Quote only the lines from the top of the listing below down to and including the line with "R = math.radians".

▼

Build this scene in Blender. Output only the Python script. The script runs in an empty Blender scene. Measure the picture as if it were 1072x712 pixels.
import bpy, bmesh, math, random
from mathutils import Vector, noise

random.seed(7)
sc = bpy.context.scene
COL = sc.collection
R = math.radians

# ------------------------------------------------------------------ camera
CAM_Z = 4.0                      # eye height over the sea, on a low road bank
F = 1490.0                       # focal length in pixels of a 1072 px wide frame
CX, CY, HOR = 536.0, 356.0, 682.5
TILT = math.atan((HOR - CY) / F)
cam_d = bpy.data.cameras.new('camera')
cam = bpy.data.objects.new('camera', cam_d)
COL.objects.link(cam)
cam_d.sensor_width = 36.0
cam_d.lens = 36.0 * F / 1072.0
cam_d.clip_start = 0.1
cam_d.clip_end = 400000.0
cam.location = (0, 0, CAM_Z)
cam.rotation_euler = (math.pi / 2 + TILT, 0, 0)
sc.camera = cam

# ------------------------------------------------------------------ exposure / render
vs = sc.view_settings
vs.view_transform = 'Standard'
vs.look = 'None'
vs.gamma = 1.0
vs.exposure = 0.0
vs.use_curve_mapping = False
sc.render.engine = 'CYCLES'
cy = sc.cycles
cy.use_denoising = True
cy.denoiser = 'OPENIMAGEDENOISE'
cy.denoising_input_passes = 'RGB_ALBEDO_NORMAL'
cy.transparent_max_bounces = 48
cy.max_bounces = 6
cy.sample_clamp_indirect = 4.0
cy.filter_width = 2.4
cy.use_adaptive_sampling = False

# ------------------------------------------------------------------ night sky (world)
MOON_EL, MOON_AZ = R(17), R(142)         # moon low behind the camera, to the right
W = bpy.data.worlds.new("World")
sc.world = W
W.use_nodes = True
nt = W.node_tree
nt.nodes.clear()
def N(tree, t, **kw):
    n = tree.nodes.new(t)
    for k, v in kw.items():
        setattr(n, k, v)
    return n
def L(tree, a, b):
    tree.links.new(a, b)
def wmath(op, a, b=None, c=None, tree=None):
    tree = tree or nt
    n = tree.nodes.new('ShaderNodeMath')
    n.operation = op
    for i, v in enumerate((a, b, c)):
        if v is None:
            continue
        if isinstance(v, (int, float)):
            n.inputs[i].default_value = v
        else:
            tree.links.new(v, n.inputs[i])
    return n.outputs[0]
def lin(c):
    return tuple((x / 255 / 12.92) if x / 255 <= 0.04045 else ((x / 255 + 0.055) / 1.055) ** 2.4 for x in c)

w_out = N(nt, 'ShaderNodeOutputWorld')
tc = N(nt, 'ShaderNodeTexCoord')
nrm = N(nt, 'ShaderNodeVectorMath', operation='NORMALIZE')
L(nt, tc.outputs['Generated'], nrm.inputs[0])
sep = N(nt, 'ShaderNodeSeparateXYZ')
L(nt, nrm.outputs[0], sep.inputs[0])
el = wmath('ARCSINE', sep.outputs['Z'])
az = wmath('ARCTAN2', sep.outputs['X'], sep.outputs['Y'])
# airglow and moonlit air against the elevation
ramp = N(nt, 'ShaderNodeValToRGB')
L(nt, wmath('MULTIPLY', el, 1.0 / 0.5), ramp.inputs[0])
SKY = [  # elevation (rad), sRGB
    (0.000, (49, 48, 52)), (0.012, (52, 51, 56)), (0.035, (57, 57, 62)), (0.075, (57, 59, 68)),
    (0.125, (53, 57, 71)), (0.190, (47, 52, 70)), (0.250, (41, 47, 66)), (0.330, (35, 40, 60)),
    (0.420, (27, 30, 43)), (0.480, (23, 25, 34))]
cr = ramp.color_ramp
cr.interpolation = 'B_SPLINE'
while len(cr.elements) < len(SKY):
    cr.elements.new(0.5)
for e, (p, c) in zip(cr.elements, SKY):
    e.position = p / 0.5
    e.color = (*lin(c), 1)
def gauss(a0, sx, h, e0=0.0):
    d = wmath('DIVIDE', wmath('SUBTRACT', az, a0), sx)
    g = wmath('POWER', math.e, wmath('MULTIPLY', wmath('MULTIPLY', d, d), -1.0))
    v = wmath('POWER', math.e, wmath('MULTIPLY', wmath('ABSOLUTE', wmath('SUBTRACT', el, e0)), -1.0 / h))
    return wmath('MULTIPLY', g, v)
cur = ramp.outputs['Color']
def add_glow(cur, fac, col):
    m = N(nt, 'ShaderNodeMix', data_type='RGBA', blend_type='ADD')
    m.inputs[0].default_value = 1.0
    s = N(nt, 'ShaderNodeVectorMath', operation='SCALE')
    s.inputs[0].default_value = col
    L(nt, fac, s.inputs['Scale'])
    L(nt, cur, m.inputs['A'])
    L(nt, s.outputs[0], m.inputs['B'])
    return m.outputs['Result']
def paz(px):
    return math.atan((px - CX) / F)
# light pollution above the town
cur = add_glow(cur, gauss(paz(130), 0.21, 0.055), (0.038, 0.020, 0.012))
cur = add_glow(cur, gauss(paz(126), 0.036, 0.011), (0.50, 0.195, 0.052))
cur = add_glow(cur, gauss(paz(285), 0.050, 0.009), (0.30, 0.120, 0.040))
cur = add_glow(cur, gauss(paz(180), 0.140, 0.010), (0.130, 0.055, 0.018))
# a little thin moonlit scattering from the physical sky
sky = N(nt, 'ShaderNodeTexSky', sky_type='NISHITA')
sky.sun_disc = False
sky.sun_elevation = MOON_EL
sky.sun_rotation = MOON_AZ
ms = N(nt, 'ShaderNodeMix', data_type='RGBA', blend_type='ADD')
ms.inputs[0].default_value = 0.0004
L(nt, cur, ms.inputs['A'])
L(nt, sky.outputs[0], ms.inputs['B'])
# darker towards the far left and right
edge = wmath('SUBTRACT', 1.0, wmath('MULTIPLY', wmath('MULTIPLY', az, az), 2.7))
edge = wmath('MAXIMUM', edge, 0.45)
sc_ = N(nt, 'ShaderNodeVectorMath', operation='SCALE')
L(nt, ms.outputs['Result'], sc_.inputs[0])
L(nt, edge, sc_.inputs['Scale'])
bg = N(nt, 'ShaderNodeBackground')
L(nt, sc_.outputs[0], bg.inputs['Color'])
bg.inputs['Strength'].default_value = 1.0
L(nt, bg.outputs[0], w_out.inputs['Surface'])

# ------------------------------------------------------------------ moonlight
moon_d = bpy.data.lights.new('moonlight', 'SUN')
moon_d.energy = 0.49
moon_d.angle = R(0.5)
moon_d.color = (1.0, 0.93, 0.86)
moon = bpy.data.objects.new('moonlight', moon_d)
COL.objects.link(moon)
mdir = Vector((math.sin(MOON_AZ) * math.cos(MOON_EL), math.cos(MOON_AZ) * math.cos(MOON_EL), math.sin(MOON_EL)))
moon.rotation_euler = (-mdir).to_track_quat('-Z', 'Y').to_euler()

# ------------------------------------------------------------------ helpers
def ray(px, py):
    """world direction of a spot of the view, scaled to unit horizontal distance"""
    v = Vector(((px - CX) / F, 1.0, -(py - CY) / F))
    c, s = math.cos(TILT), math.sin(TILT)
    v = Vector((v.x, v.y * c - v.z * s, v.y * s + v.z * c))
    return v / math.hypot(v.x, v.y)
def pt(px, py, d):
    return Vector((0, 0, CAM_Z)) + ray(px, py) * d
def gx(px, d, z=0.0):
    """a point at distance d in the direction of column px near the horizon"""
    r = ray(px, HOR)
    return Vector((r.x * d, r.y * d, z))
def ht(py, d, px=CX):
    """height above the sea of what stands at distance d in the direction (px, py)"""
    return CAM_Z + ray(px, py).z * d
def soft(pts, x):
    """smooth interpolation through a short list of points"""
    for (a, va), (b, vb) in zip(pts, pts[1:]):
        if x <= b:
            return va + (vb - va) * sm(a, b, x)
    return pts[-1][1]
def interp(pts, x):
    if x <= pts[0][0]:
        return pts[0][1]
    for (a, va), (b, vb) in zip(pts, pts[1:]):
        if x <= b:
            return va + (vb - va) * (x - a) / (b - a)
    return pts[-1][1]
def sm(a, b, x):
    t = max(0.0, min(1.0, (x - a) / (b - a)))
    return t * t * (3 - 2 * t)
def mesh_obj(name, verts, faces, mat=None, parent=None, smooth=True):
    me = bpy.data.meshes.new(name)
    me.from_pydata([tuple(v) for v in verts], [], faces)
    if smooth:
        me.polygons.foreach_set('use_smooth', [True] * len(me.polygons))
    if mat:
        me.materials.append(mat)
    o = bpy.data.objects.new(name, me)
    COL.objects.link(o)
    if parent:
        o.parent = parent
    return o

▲

OUTPUT OF THE EXERCISE:
Build this scene in Blender. Output only the Python script. The script runs in an empty Blender scene. Measure the picture as if it were 1072x712 pixels.
import bpy, bmesh, math, random
from mathutils import Vector, noise

random.seed(7)
sc = bpy.context.scene
COL = sc.collection
R = math.radians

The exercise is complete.